DESCRIPTION OF THE TASK => Give an exact copy of every line, leaving images out.
★ ★ ★
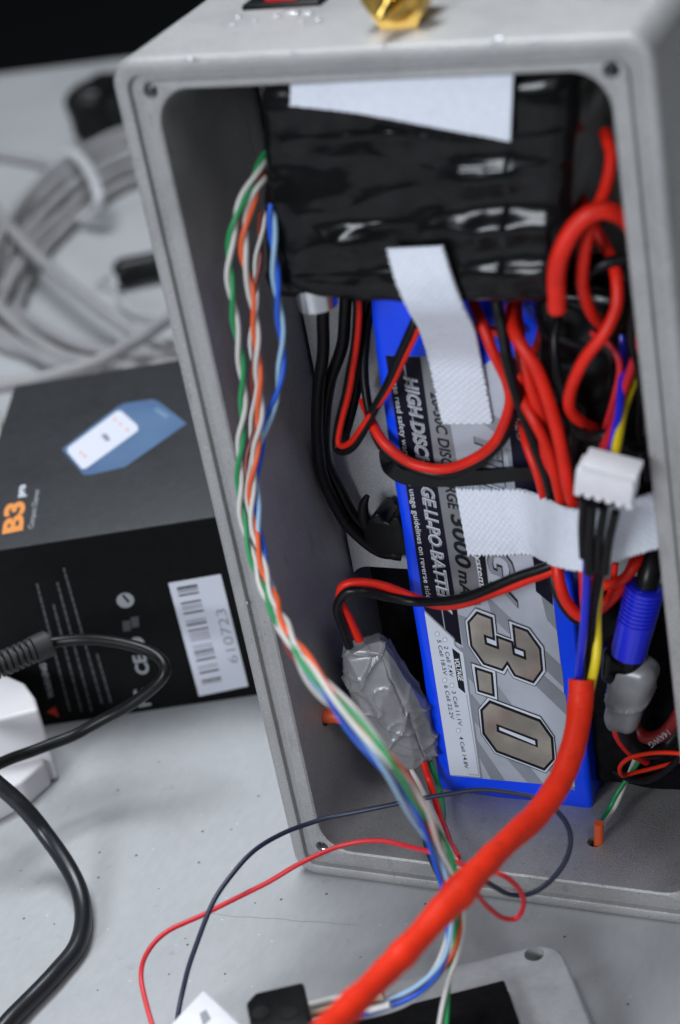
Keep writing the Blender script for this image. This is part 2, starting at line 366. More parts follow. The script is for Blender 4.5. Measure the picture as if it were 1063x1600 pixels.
cut(shell, [join([h]) for h in holes] + [cyl(Vector((-3, gz.y, gz.z)), xv, 2.5, 16, 20), cyl(Vector((hz.x, hz.y, -3)), zv, 2.1, 16, 20)])
for x, z in ((9.3, 10.2), (8.9, 217.0), (W-8.9, 217.0), (W-9.3, 10.2)):   # threads inside the screw holes
    C = [Vector((x+1.72*math.cos(a*0.5), 0.9+a*0.045, z+1.72*math.sin(a*0.5))) for a in range(0, 110)]
    mesh('screw_thread', sweep(C, 0.16, 5), steel, enc)
# the mounting plate with its two rounded cut-outs, and the dark foam behind
pl = mesh('mounting_plate', loft([rr_pts(9.5, W-9.5, 9.5, H-8, 6, 48.0), rr_pts(9.5, W-9.5, 9.5, H-8, 6, 49.6)]), plate_m, enc, sharp=30)
c1 = [Y(584, 470, 48), Y(612, 835, 48), Y(560, 884, 48), Y(585, 1200, 48)]
cut(pl, [loft([rr_pts(c1[0].x+6, 100, c1[1].z, 158, 5, 40), rr_pts(c1[0].x+6, 100, c1[1].z, 158, 5, 56)]),
         loft([rr_pts(c1[2].x-3, 100, 16, c1[2].z, 6, 40), rr_pts(c1[2].x-3, 100, 16, c1[2].z, 6, 56)])])
mesh('foam_backing', boxm(Vector((10, 57, 10)), Vector((98, 0, 0)), Vector((0, 2, 0)), Vector((0, 0, 205))), foam, enc)
# rocker switch on the roof
s0 = Z(447, 6, H)
sw = mesh('switch_bezel', bevel_mesh(boxm(Vector((s0.x-9.5, s0.y-3, H-1)), Vector((19, 0, 0)), Vector((0, 15, 0)), Vector((0, 0, 2.2))), 0.6), black, enc)
mesh('rocker', bevel_mesh(boxm(Vector((s0.x-4.2, s0.y-2.3, H+0.9)), Vector((8.4, 0, 0)), Vector((0, 11, 1.5)), Vector((0, 0, 3))), 0.8), switch_red, sw)
gl = []
for a, b, r in ((432, 26, .6), (455, 22, 1.3), (480, 22, .9), (372, 28, .5), (363, 40, .35), (497, 33, .35), (471, 36, .35), (398, 34, .4)):
    p = Z(a, b, H); gl.append(rbox(p, (r*1.6, r, 0.7), 0.65, 4))
mesh('glue_bead', join(gl), clear, enc)['kind'] = 'stuff'
dn = []
for a, b, r in ((780, 60, .9), (297, 92, .6), (760, 70, .4), (830, 66, .35), (600, 72, .3), (455, 84, .35)):
    p = Z(a, b, H); dn.append(rbox(Vector((p.x, p.y, H)), (r, r*.8, 0.35), 0.3, 4))
for a, b, r in ((288, 571, .3), (300, 480, .12), (386, 942, .25), (352, 820, .14), (398, 1060, .12), (1040, 360, .25)):
    p = Y(a, b, 0); dn.append(rbox(p, (r, 0.12, r*1.6), 0.1, 3))
mesh('edge_glint_nick', join(dn), steel, enc)['kind'] = 'stuff'
# gold antenna connector lying forward on the roof
g0 = Z(606, 6, H+6)
an = mesh('antenna_connector', join([cyl(g0 + Vector((0, 3.5, 0)), yv, 7.4, 5, 6), cyl(g0 + Vector((0, 8.5, 0)), yv, 4.6, 9, 28), cyl(g0 + Vector((0, 1.2, 0)), yv, 3.6, 2.4, 24, 5.0)]), gold, enc, sharp=30)
mesh('centre_pin', join([cyl(g0 + Vector((0, -4.0, -1.2)), Vector((0, 1, .18)), 1.2, 6, 16, 2.1), rbox(g0+Vector((0, -4, -1.2)), (1.2, 1.2, 1.2), 1.15, 5)]), gold, an)
# grommets in the holes
mesh('orange_grommet', join([tube([Vector((5, gz.y, gz.z)), Vector((11, gz.y+.5, gz.z+.5)), Vector((16, gz.y+1, gz.z))], 2.1, 14, 4)]), orange, enc)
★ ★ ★
ANSWER =>
Keep writing the Blender script for this image. This is part 2, starting at line 366. More parts follow. The script is for Blender 4.5. Measure the picture as if it were 1063x1600 pixels.
cut(shell, [join([h]) for h in holes] + [cyl(Vector((-3, gz.y, gz.z)), xv, 2.5, 16, 20), cyl(Vector((hz.x, hz.y, -3)), zv, 2.1, 16, 20)])
for x, z in ((9.3, 10.2), (8.9, 217.0), (W-8.9, 217.0), (W-9.3, 10.2)):   # threads inside the screw holes
    C = [Vector((x+1.72*math.cos(a*0.5), 0.9+a*0.045, z+1.72*math.sin(a*0.5))) for a in range(0, 110)]
    mesh('screw_thread', sweep(C, 0.16, 5), steel, enc)
# the mounting plate with its two rounded cut-outs, and the dark foam behind
pl = mesh('mounting_plate', loft([rr_pts(9.5, W-9.5, 9.5, H-8, 6, 48.0), rr_pts(9.5, W-9.5, 9.5, H-8, 6, 49.6)]), plate_m, enc, sharp=30)
c1 = [Y(584, 470, 48), Y(612, 835, 48), Y(560, 884, 48), Y(585, 1200, 48)]
cut(pl, [loft([rr_pts(c1[0].x+6, 100, c1[1].z, 158, 5, 40), rr_pts(c1[0].x+6, 100, c1[1].z, 158, 5, 56)]),
         loft([rr_pts(c1[2].x-3, 100, 16, c1[2].z, 6, 40), rr_pts(c1[2].x-3, 100, 16, c1[2].z, 6, 56)])])
mesh('foam_backing', boxm(Vector((10, 57, 10)), Vector((98, 0, 0)), Vector((0, 2, 0)), Vector((0, 0, 205))), foam, enc)
# rocker switch on the roof
s0 = Z(447, 6, H)
sw = mesh('switch_bezel', bevel_mesh(boxm(Vector((s0.x-9.5, s0.y-3, H-1)), Vector((19, 0, 0)), Vector((0, 15, 0)), Vector((0, 0, 2.2))), 0.6), black, enc)
mesh('rocker', bevel_mesh(boxm(Vector((s0.x-4.2, s0.y-2.3, H+0.9)), Vector((8.4, 0, 0)), Vector((0, 11, 1.5)), Vector((0, 0, 3))), 0.8), switch_red, sw)
gl = []
for a, b, r in ((432, 26, .6), (455, 22, 1.3), (480, 22, .9), (372, 28, .5), (363, 40, .35), (497, 33, .35), (471, 36, .35), (398, 34, .4)):
    p = Z(a, b, H); gl.append(rbox(p, (r*1.6, r, 0.7), 0.65, 4))
mesh('glue_bead', join(gl), clear, enc)['kind'] = 'stuff'
dn = []
for a, b, r in ((780, 60, .9), (297, 92, .6), (760, 70, .4), (830, 66, .35), (600, 72, .3), (455, 84, .35)):
    p = Z(a, b, H); dn.append(rbox(Vector((p.x, p.y, H)), (r, r*.8, 0.35), 0.3, 4))
for a, b, r in ((288, 571, .3), (300, 480, .12), (386, 942, .25), (352, 820, .14), (398, 1060, .12), (1040, 360, .25)):
    p = Y(a, b, 0); dn.append(rbox(p, (r, 0.12, r*1.6), 0.1, 3))
mesh('edge_glint_nick', join(dn), steel, enc)['kind'] = 'stuff'
# gold antenna connector lying forward on the roof
g0 = Z(606, 6, H+6)
an = mesh('antenna_connector', join([cyl(g0 + Vector((0, 3.5, 0)), yv, 7.4, 5, 6), cyl(g0 + Vector((0, 8.5, 0)), yv, 4.6, 9, 28), cyl(g0 + Vector((0, 1.2, 0)), yv, 3.6, 2.4, 24, 5.0)]), gold, enc, sharp=30)
mesh('centre_pin', join([cyl(g0 + Vector((0, -4.0, -1.2)), Vector((0, 1, .18)), 1.2, 6, 16, 2.1), rbox(g0+Vector((0, -4, -1.2)), (1.2, 1.2, 1.2), 1.15, 5)]), gold, an)
# grommets in the holes
mesh('orange_grommet', join([tube([Vector((5, gz.y, gz.z)), Vector((11, gz.y+.5, gz.z+.5)), Vector((16, gz.y+1, gz.z))], 2.1, 14, 4)]), orange, enc)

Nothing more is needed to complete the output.